“Come fare per aiutare la causa dei diritti civili in questo paese? Indignandosi!”, afferma con vigore Daniele Viotti, eurodeputato del Pd all’incontro di ieri organizzato dall’associazione Omphalos – Arcigay Arcilesbica Perugia dal titolo Discriminazione, pregiudizi e ruolo dei social media nell’era del matrimonio gay, nell’ambito dell’International Journalism Festival. Il panel, coordinato da Roberto Mauri, ha indagato i rapporti tra media e omofobia, approfondendo il caso della stampa italiana ed estera. E le sorprese non mancano.
Emerge, in primis, che non bisogna mai abbassare la guardia o dare alcunché per scontato. Questo ci suggeriscono altri partecipanti, come Mathieu Magnaudeix, uno dei fondatori dell’Association des journalistes Lgbt: “Cerchiamo di far capire ai giornalisti francesi che l’omosessualità non è una condizione dolorosa» così com’è rappresentata anche Oltralpe, nonostante l’approvazione della legge sul matrimonio egualitario. Helena Horton, del Daily Mirror, rivela: “L’omo-transfobia è presente anche nei media britannici” e denuncia l’invisibilità di categorie quali lesbiche e transgender nella stampa. E continua: “I giornali anglosassoni sono a favore dei diritti Lgbt, ma anche da noi ci sono problemi”.
La situazione, anche nei quadri internazionali più evoluti, non sempre è rosea dunque.
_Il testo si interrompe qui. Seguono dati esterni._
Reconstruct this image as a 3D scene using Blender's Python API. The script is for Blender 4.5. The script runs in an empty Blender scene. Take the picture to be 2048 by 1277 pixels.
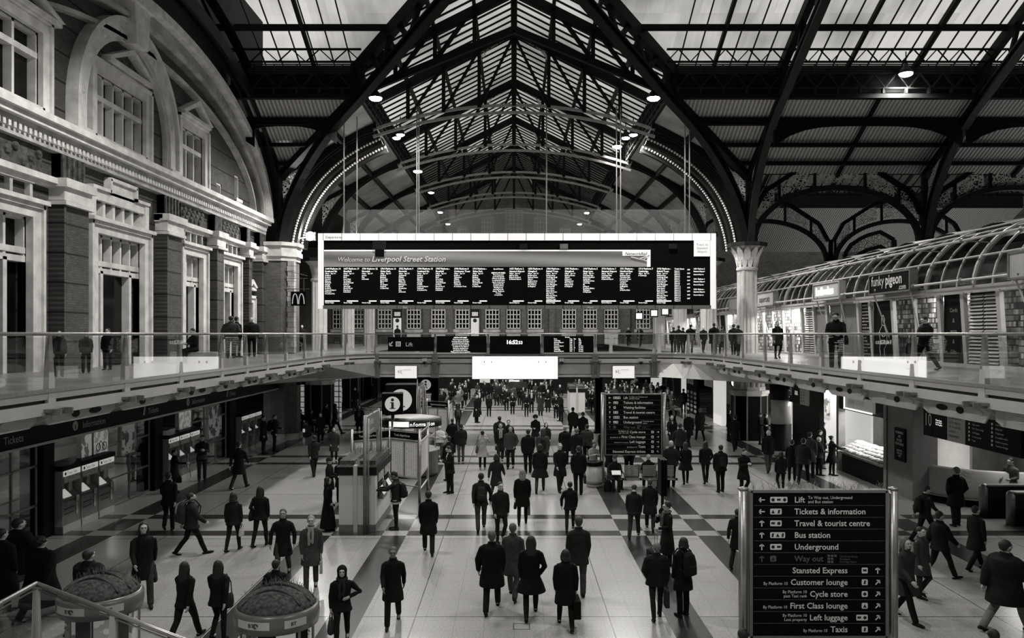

Sicuramente, rispetto al panorama italiano, certe situazioni appaiono ottimali, ma proprio dall’estero ci arriva un campanello d’allarme sul fatto che i diritti civili, una volta conquistati, vanno anche tutelati. E proprio a cominciare dal modo in cui si narrano i soggetti destinatari degli stessi e la diversità di cui sono portatori. Su questo aspetto e sul caso italiano spiccano le voci di Vincenzo Branà, presidente del Cassero di Bologna e responsabile del settore comunicazione di Arcigay, e Caterina Coppola, direttrice di Gay.it.
Sulla qualità dei media di casa nostra sui temi Lgbt, Branà è molto critico con le nostre tv e i nostri giornali che non fanno una buona informazione. “Se io chiedessi alla gente cosa sa del ddl Cirinnà, probabilmente verrebbe fuori che non ci ha capito niente”. E mostra poi, tra i molti esempi, il caso eclatante di una prostituta transessuale, picchiata e derubata da un cliente: la stampa diede notizie in cui i titoli ribaltavano le cose realmente accadute. È anche questo, a ben vedere, il nostro sistema di informazione.
Si concentra sui protagonisti delle campagne antigay Caterina Coppola, la quale afferma: “La stampa conservatrice confessionale non è mai stata benevola con le persone Lgbt”. In una ricostruzione puntuale, che per questioni di tempistica non ha permesso un dibattito più approfondito, la giornalista dimostra come riviste specifiche e personaggi ad esse collegate siano nati esclusivamente per impedire il miglioramento delle condizioni di vita della gay community. Queste hanno come unico fine quello di diffondere disinformazione sui temi Lgbt, usando o inventando parole al fine confondere le acque e spaventare la gente, in realizzazioni quali “famigliofobia” o agitando il solito spettro del gender.
E ancora analogie profonde emergono dal confronto tra Italia ed Europa, laddove Viotti e Magnaudeix sostengono che la stampa, dando visibilità a movimenti quali Manif pour tous, ha contribuito a diffondere istanze omofobiche; senza dimenticare, come nel caso francese, le precise responsabilità della Chiesa cattolica che ha dato un impulso notevole ai movimenti contrari alla piena uguaglianza della comunità Lgbt. O come nelle parole, ancora, di Coppola e Horton quando ricordano che il discorso sulla discriminazione ha una matrice specifica e riconoscibile nel sessismo.
Un quadro, quello descritto, che ci fa comprendere che sia laddove i diritti sono stati conquistati, sia dove il percorso è ancora in fieri, la strada è lunga e laboriosa, ma non impossibile da realizzare. La recrudescenza delle istanze omofobe in Italia, attraverso i fenomeni che ben conosciamo, è segno della debolezza di queste forze del regresso: “Interpretiamola come una loro sindrome di accerchiamento”, afferma la responsabile di Gay.it.
Sta poi alle voci indipendenti – come i/le blogger, per esempio – e alla stampa di comprovata deontologia fare il resto: informare in modo onesto senza porgere il fianco a istanze discriminatorie. Non solo per vincere la battaglia dell’uguaglianza, ma per fare del nostro un paese migliore.